A narrativa se inicia em janeiro de 1944, quando o pai de Gavino vai à escola tirar o filho, então com cinco anos de idade e ainda não alfabetizado, para trabalhar no campo como pastor. A relação entre pai e filho passa a ser a de patrão e empregado e é marcada pela brutalidade, com agressões físicas violentíssimas. Muitas vezes, o menino é deixado sozinho no campo pelo pai, que volta à cidade para tratar de algumas coisas.

Acompanhamos a vida de Gavino e dos demais sujeitos, pessoas pobres que trabalham no campo, num processo de desumanização constante. A brutalidade do pai não se restringe a Gavino e se manifesta também em relação à mulher. As relações entre marido e mulher são animalescas. Ele sequer tira as botas imundas de lama para deitar com a mulher. No meio dessa brutalidade, o analfabeto Gavino aprende a ler a natureza e a se relacionar com os animais.

Aos 20 anos, Gavino entra no exército e começa a aprender a ler e a escrever, o que não é nada fácil para ele, porque antes tem de aprender o italiano, já que dominava apenas o sardo.

Alfabetizado e falando italiano, volta a Siligo, mas a relação com o pai ainda é bastante ruim. O encontro de Gavino com o pai depois que volta do exército é uma das mais belas páginas do livro. Pai e filho têm dificuldade de se reconhecer com tais. Diz Gavino sobre esse momento

Dentro do nosso tímido silêncio, ambos nos preparávamos a ser aquilo que nuca havíamos podido ser: pai e filho. […] Eu quase sentia vergonha de me tornar filho diante do meu patrão, que sempre me havia dominado. Ele, em seu embaraço, demonstrava mais ou menos o mesmo sentimento: o acanhamento de se tornar pai. Como se cada um de nós estivesse acostumado ao próprio papel, agora nenhum dos dois queria renunciar a ele. (p. 225)

Por fim, Gavino consegue realizar o sonho de entrar na universidade em Roma e se forma em linguística.
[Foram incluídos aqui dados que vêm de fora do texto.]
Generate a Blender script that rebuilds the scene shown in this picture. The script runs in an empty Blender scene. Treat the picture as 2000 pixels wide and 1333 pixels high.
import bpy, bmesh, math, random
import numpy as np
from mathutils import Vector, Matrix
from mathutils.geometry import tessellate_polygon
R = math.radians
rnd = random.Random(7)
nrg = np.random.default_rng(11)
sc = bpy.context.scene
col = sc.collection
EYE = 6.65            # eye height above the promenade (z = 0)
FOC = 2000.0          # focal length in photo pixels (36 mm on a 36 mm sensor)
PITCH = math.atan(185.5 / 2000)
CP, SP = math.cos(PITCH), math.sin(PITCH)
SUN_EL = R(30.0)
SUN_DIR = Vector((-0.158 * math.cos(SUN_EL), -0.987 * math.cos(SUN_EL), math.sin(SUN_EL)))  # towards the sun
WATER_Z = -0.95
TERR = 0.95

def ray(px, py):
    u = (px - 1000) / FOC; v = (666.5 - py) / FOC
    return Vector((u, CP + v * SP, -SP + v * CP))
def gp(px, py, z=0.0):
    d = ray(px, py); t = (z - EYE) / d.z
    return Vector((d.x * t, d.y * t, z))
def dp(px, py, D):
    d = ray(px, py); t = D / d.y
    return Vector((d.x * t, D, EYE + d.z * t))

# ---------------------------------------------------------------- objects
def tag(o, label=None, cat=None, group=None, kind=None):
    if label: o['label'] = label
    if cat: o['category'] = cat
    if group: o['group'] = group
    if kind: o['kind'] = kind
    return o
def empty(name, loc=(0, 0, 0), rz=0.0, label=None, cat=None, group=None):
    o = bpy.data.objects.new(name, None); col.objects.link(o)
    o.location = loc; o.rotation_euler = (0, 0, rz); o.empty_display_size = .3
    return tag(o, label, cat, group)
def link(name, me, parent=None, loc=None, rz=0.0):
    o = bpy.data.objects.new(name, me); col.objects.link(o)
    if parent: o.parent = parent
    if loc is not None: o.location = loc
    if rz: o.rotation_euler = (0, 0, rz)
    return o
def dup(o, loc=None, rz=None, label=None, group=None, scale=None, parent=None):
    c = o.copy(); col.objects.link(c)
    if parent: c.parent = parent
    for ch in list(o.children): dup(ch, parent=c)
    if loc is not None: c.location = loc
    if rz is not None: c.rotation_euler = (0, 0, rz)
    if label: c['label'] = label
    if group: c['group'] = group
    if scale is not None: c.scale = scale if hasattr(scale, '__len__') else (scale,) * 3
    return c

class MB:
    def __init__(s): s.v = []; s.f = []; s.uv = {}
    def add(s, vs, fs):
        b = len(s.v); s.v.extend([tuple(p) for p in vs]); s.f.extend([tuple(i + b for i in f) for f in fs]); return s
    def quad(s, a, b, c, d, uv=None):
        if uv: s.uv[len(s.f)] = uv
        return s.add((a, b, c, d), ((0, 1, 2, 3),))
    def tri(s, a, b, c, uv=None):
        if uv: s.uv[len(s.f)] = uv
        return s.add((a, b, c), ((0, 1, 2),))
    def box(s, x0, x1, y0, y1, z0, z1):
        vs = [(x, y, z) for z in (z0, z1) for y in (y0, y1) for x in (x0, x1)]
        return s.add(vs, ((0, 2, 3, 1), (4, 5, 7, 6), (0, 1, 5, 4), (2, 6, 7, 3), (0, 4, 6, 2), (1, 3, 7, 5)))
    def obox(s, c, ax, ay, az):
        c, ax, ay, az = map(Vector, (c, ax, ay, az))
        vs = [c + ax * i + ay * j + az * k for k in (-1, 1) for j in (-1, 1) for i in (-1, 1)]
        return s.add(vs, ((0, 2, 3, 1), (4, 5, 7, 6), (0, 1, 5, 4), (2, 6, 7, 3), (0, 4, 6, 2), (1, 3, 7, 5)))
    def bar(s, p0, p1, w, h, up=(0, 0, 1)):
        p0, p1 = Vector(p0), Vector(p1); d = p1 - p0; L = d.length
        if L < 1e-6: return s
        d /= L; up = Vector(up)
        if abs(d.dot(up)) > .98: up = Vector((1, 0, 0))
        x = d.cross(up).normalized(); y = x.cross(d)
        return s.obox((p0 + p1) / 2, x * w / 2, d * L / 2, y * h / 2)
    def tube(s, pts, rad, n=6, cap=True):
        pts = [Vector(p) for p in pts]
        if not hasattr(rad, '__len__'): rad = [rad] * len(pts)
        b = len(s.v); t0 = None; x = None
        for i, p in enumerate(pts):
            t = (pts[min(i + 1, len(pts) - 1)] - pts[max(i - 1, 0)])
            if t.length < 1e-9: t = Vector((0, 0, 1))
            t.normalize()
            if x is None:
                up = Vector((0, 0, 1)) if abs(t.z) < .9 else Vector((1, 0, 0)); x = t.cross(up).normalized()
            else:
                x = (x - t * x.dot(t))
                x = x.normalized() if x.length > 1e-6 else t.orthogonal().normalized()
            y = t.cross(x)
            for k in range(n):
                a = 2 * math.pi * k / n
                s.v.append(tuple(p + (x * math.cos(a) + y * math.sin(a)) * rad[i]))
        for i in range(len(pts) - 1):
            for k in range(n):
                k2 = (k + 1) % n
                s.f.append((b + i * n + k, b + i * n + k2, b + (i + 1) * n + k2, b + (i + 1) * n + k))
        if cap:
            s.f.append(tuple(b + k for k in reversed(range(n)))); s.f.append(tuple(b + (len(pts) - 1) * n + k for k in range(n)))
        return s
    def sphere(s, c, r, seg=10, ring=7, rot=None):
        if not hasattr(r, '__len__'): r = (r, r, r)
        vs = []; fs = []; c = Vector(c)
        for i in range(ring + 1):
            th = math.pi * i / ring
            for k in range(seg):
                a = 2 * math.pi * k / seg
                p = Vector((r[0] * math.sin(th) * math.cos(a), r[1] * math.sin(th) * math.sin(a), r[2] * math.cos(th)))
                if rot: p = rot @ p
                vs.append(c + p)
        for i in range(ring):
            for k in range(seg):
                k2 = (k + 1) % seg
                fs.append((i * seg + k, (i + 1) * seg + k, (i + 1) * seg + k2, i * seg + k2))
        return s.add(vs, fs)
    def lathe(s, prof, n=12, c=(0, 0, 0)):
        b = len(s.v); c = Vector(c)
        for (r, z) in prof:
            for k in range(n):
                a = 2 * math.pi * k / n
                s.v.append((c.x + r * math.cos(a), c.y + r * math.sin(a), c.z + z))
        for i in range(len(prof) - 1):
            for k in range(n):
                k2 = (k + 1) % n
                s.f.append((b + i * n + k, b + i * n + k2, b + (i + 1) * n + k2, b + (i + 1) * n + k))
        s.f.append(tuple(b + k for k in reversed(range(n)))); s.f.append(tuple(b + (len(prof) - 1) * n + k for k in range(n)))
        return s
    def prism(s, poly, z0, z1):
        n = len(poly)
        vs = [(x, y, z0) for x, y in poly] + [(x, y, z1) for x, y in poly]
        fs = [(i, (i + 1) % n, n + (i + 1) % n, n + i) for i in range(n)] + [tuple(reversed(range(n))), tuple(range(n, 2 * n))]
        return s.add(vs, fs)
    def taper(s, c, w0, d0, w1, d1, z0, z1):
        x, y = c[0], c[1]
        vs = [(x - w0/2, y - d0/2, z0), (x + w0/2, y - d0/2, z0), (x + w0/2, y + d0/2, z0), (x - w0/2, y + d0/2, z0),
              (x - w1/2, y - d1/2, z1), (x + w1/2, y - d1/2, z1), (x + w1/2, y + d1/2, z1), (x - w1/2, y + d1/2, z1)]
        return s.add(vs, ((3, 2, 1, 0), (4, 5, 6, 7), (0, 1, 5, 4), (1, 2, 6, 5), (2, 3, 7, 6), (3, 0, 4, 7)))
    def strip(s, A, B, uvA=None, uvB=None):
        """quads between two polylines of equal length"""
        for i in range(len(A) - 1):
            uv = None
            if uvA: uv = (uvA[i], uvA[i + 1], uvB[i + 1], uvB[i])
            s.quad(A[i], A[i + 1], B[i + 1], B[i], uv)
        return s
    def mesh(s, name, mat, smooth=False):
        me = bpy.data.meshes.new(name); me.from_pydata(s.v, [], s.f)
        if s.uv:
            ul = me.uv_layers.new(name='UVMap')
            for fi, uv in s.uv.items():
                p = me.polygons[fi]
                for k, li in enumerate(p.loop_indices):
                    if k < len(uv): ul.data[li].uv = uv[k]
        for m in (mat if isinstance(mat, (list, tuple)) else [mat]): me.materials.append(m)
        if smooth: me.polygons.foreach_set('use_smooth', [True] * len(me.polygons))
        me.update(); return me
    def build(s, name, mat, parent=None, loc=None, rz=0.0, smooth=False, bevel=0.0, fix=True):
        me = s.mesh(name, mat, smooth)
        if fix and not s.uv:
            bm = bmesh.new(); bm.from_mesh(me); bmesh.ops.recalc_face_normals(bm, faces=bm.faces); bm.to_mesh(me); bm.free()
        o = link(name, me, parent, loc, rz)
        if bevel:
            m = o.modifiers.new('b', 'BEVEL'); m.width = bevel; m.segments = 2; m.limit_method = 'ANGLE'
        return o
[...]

O aprendizado do italiano é o que lhe desperta o interesse por estudar linguística.

Numa excelente apresentação do livro, Bruno Berlendis de Carvalho, que esteve na Sardenha em 2003 conversando com Ledda, diz que o autor cogita escrever uma nova versão do romance, agora em sardo (o romance foi publicado originalmente em italiano, ‘Padre padrone’)

A seguir, um trecho da passagem em que Gavino é arrancado da escola pelo pai.

“Com os olhos cheios de lágrimas […] olhei pela última vez, intensamente, toda a sala de aula, como se quisesse levá-la comigo, passando em revista todas as carteiras, Em meu silêncio despedi-me de todos os meus colegas imprimindo-os na mente para não esquecê-los nunca mais. Mais uma vez olhei fixamente os detalhes da sala que mais tinham marcado minha fantasia: a lousa, a mesa da professora e os mapas geográficos.

‘Bom! Até logo, senhora professora.’

‘Coragem, Gavino’, sussurrou a professora, fazendo desaparecer devagar seu rosto sorridente, ao fechar a porta.”